Rudolf Polanszky

The Art of Overcoming: The Unthinkable in the Thinkable 

Traces of Memory between the Fragment and Totality  
Polanszky sees his treatment of materials that in our economic system are usually seen as cheap, damaged goods from the hardware store as a refinement. His works thus seem like a parody of “refined” materials, while at the same time the formerly utilitarian materials are now free of use. The artist literally frees them from their previously intended relations of constraint and use. Polanszky thus seeks a value-free resistance to the adaptive. The artist creates assemblages in both a pictorial and a sculptural format that always bear the traces of the past of the materials used. The traces of everyday life, use, and wear and tear always link Polanszky’s works to the history of the object-like materials used that he transforms into something new, a “pseudo-geometric arrangement,”[1]  and that reflects the aesthetics of use.
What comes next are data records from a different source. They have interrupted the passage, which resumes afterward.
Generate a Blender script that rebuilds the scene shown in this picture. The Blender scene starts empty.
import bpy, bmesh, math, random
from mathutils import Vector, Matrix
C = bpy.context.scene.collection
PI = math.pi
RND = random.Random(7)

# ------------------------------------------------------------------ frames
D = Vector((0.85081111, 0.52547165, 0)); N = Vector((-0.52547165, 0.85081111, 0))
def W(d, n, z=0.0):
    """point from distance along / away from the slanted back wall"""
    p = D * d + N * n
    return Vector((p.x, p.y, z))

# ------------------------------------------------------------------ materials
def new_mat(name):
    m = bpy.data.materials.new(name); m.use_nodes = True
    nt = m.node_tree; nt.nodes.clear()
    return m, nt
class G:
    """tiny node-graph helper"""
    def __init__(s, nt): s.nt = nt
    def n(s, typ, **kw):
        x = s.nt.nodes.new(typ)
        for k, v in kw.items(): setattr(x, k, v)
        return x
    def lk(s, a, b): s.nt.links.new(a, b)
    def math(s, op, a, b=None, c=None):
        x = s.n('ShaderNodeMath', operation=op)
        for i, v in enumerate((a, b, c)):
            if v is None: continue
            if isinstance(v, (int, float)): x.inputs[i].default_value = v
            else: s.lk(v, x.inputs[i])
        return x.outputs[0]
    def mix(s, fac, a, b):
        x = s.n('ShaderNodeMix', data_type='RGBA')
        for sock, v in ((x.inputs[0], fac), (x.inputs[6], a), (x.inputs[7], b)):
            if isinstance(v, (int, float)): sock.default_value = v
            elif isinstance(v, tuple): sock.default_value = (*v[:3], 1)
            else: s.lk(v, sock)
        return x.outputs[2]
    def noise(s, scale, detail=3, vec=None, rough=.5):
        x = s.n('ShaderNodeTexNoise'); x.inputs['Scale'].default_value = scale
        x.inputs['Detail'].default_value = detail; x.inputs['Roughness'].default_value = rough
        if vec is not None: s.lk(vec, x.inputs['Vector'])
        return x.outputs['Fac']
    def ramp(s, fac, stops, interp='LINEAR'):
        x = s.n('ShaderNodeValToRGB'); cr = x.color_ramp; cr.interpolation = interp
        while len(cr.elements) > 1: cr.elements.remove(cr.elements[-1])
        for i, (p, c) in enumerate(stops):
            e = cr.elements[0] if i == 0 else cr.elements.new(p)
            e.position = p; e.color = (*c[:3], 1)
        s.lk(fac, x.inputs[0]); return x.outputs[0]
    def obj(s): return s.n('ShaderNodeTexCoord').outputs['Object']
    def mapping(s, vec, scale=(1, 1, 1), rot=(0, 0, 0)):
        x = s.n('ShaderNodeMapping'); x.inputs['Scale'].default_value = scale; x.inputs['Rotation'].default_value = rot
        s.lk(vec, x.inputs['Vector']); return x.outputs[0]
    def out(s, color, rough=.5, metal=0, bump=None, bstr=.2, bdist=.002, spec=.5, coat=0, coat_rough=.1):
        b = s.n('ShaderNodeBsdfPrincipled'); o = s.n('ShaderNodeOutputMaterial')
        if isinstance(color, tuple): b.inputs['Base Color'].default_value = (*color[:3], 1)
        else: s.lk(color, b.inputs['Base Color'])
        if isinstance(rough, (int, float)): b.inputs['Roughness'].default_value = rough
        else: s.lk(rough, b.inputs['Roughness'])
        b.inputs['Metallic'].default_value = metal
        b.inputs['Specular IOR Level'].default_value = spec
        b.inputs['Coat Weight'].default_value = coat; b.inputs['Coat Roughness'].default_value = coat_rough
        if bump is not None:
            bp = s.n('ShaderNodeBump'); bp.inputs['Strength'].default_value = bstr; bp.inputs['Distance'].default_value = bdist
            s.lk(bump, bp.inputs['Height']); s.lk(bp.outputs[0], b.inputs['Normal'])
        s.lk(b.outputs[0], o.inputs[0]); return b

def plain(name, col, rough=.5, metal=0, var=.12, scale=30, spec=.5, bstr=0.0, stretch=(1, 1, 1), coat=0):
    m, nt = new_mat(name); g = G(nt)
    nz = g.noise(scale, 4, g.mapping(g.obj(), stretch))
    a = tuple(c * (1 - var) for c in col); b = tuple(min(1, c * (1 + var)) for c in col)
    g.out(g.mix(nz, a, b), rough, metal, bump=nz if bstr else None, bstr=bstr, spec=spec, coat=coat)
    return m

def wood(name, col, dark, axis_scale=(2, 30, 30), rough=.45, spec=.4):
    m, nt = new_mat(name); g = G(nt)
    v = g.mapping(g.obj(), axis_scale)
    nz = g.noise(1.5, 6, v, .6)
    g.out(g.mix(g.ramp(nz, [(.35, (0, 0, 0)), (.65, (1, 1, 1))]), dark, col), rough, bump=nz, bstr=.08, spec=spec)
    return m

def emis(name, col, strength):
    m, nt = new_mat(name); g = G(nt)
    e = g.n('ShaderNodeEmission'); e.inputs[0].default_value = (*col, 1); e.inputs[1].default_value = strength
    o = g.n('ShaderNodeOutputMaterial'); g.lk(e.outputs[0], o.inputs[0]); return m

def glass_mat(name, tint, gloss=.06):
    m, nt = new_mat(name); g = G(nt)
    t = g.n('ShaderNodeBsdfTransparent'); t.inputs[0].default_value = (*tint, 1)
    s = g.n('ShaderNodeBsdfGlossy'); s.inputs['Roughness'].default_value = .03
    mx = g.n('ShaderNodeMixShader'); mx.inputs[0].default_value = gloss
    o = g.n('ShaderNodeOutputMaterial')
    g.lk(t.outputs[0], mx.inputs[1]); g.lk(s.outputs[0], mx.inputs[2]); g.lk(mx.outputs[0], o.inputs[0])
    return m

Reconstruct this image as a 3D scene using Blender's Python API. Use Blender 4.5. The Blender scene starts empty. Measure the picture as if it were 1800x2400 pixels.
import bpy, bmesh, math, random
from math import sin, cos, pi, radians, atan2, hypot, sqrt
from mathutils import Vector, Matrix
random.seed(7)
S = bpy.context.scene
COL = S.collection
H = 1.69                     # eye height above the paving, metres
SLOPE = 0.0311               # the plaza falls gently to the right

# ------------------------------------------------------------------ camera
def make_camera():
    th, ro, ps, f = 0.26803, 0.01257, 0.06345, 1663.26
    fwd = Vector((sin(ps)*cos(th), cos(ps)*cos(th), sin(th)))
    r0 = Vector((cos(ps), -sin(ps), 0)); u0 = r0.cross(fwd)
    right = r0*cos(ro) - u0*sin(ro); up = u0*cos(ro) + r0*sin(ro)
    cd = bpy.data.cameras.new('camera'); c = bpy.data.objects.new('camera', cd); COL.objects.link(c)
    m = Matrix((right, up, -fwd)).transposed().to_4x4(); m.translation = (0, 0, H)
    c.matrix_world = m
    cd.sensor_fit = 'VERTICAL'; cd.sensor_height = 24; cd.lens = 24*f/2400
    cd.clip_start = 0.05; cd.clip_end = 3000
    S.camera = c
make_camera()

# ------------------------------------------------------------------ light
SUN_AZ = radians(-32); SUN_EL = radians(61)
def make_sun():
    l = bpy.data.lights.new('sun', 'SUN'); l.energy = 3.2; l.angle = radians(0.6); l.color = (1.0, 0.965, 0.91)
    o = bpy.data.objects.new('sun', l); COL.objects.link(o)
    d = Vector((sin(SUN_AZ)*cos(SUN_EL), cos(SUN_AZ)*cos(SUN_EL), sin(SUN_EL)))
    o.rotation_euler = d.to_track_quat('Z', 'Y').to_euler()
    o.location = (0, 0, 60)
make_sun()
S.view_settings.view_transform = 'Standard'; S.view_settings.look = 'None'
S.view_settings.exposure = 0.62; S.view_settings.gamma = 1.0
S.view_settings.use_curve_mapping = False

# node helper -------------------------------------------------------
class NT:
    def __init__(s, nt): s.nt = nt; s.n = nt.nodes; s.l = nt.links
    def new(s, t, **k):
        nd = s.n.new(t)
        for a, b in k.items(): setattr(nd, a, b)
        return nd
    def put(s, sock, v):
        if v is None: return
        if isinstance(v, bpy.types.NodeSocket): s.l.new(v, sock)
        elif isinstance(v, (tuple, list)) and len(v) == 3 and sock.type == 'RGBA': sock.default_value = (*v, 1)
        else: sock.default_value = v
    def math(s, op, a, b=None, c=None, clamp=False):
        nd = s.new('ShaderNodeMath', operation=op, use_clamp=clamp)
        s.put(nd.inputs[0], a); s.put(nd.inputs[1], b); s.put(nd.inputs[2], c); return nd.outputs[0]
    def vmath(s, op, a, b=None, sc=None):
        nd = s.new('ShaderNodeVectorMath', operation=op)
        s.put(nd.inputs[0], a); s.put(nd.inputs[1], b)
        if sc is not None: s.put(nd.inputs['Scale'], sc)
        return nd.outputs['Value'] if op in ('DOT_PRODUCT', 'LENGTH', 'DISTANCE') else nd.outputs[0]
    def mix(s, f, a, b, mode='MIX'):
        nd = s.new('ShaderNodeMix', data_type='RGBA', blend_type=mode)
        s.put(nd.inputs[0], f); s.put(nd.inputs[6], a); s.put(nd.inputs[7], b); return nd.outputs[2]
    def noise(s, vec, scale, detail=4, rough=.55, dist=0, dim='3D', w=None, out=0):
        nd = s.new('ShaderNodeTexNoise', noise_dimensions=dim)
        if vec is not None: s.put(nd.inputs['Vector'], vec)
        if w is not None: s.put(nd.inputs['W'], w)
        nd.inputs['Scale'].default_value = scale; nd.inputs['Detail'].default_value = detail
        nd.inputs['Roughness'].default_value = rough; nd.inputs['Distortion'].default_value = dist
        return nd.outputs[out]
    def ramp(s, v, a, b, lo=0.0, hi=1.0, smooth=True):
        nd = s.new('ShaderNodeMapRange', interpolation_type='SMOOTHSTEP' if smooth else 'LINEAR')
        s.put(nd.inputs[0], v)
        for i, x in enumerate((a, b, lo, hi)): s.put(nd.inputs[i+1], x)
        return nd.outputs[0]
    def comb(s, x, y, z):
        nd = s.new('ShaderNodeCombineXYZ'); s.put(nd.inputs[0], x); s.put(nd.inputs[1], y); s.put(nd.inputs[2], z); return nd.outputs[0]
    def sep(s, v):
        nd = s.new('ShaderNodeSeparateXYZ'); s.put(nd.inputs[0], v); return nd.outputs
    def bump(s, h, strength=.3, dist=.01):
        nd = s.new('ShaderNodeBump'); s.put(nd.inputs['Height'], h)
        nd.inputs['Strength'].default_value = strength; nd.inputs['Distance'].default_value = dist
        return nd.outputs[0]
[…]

In the process, he transforms traces of histories into a new field of association and a new construction of meaning for these apparently artistically worthless materials. The creation of nature remains in the form of its traces, for example the leaves or other natural materials that are seemingly integrated by chance, lending the works a rather coincidental character. They also represent a contrast to the synthetic materials like Plexiglas, Styrofoam, foils, or foam rubber that form the main ingredients of Polanszky’s art.